17 января (между 2 и 3 часами) в лагерь прибыли советские офицеры. Американцы приказали всем русским (164 плюс 7!) выстроиться с вещами. Рота выстроилась без вещей. Через 10 минут было сказано, что люди, включенные в роту в лагере из группы полковника Шестаковского, не подлежат отправке. Из рядов все же никто не вышел. Наоборот, в шеренги включились из солидарности к отправляемым офицеры других групп. Вышедших на построение окружили вооруженные поляки и американцы. Американский офицер и конвой наставили на русских оружие, добиваясь добровольного согласия на вывоз. Эта процедура продолжалась около трех часов. Во двор въехали грузовики.
Все военнопленные заявили: «Лучше расстреляйте здесь на месте, но согласия на вывоз не даем. К Советам мы не поедем».
Наступали сумерки. Людей отпустили в бараки. Все входы в помещение роты Протодьяконова заняли американцы. Рота объявила голодовку. В помещении обреченные накрыли стол белым, водрузили на нем крест, обвитый черной материей. Рядом поставили иконы. Вечером и утром 18 января, а также и днем, люди неоднократно молились и пели песнопения; вели себя спокойно.
Некоторые офицеры и солдаты поклялись, что в случае несчастья они покончат с собой и кровью своей приостановят американцев от попытки увести насильно всех.
Настало 19 января — «кровавое воскресение». Утром этого дня прибыли сильно вооруженные наряды мюнхенской американской полиции. Они плотно окружили помещение роты Протодьяконова. Всякое движение в лагере было запрещено. Нельзя было подходить и к окнам.

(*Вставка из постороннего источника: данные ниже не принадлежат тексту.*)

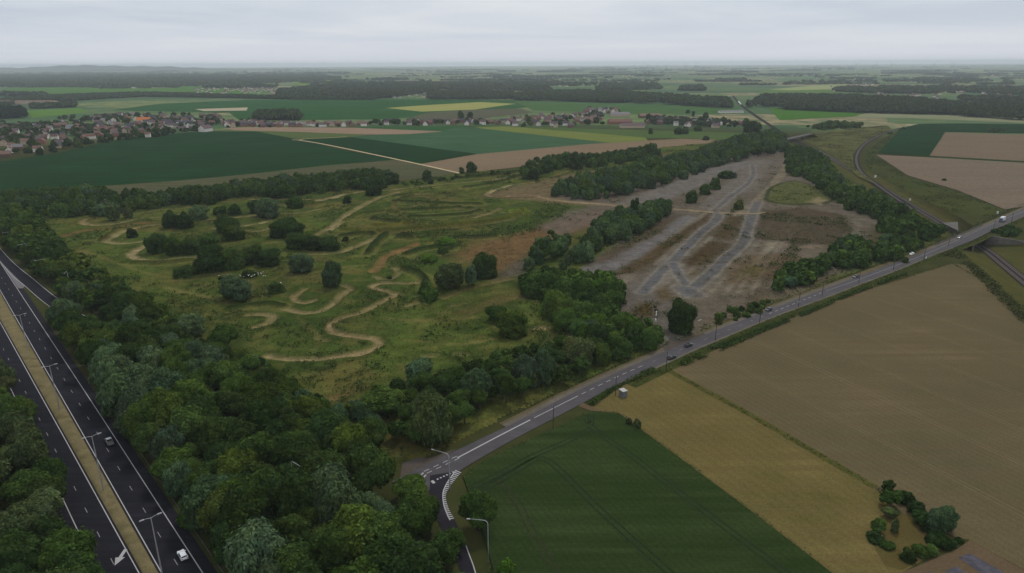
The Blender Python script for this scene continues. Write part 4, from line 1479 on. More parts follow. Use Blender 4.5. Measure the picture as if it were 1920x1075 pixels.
def wood_pole(base, h, label, group):
    root = empty('utility_pole', (base[0], base[1], 0.0), a_road)
    tag(root, label, 'utility pole', group)
    p = MB()
    p.tube([(0, 0, 0), (0, 0, h)], [0.16, 0.11], 8)
    p.build('pole', m_wood, root)
    c = MB()
    c.box((0, 0, h - 0.5), (0.12, 1.1, 0.12))
    co = c.build('crossarm', m_wood, root)
    for s in (-0.45, 0.45):
        i_ = MB()
        i_.tube([(0, s, h - 0.44), (0, s, h - 0.25)], [0.05, 0.04], 6)
        i_.build('insulator', m_lens, co)
    return root


PL = [((1037, 805), 9.0, 'wooden utility pole in the verge beside the dark green cereal field'), ((1154, 742), 8.2, 'wooden utility pole right beside the white cabinet'),
      ((1249, 695), 8.5, 'wooden utility pole beside the black car near the yard entrance'), ((1341, 639), 8.2, 'wooden utility pole in the verge, first beyond the yard entrance'),
      ((1424, 606), 8.2, 'wooden utility pole just before the black car with the pale verge behind'), ((1497, 575), 8.2, 'wooden utility pole by the roadside shrubs, third beyond the yard entrance'),
      ((1541, 556), 8.6, 'wooden utility pole where the dashed centre line turns solid'), ((1610, 530), 8.0, 'wooden utility pole right behind the dark car passing the lay-by'),
      ((1675, 506), 8.2, 'wooden utility pole opposite the lay-by'), ((1732, 488), 8.2, 'wooden utility pole with a white sign at its foot'),
      ((1778, 462), 7.0, 'wooden utility pole at the corner of the brown field near the bridge'), ((1896, 419), 8.2, 'wooden utility pole just right of the white lorry'),
      ((1862, 434), 8.2, 'wooden utility pole between the bridge and the white lorry')]
for b_, h_, lab in PL:
    wood_pole(G(*b_), h_, lab, 'poles along the main road')

# ------------------------------------------------------------------ vehicles
m_glass = plain_mat('car_glass', (0.012, 0.014, 0.018), 0.12, 0.6, 0.05)
m_tyre = plain_mat('tyre_rubber', (0.012, 0.012, 0.013), 0.9, 0.2, 0.1)
m_rim = plain_mat('alloy_rim', (0.35, 0.35, 0.36), 0.4, 0.5, 0.1, 1.0, 0.5)
m_red = plain_mat('tail_lamp', (0.30, 0.01, 0.01), 0.3, 0.5, 0.1)
m_lamp = plain_mat('head_lamp', (0.65, 0.66, 0.68), 0.2, 0.6, 0.05)
m_plate = plain_mat('number_plate', (0.6, 0.6, 0.58), 0.5, 0.3, 0.05)
m_blackplastic = plain_mat('black_trim', (0.015, 0.015, 0.016), 0.7, 0.3, 0.1)


def car_paint(name, c, rough=0.3):
    m = plain_mat(name, c, rough, 0.5, 0.04, 0.5)
    m.node_tree.nodes['Principled BSDF'].inputs['Coat Weight'].default_value = 0.5
    return m


def wheels(root, xs, r, w, half):
    for x in xs:
        for s in (-1, 1):
            t = MB()
            t.tube([(x, s * (half - w), r), (x, s * half, r)], [r, r], 16)
            to = t.build('wheel', m_tyre, root)
            q = MB()
            q.tube([(x, s * (half - 0.02), r), (x, s * (half + 0.015), r)], [r * 0.62, r * 0.58], 12)
            q.build('rim', m_rim, to)


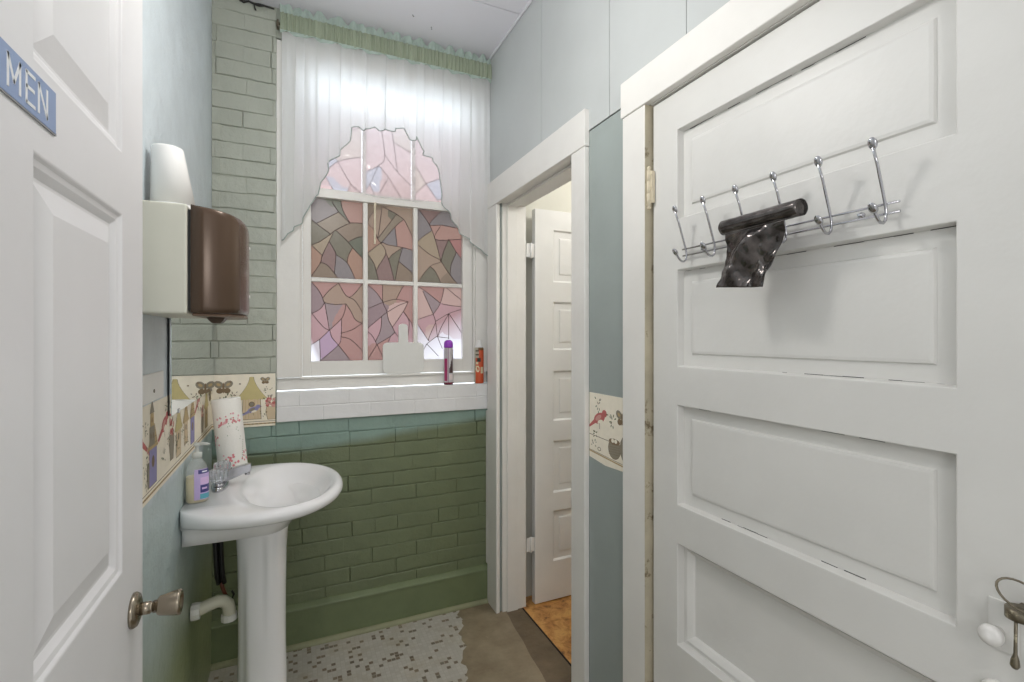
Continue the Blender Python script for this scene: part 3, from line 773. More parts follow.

Большинство людей сняло с себя все и осталось в нижнем белье. Американцы начали вытаскивать людей поодиночке. Солдаты и офицеры вели себя дисциплинированно: они оказывали только пассивное сопротивление — упирались, ложились на пол и так далее. Солдат вытаскивали во двор, отсюда они, избиваемые тремя-четырьмя американцами, подтаскивались к воротам лагеря, куда были поданы вагоны.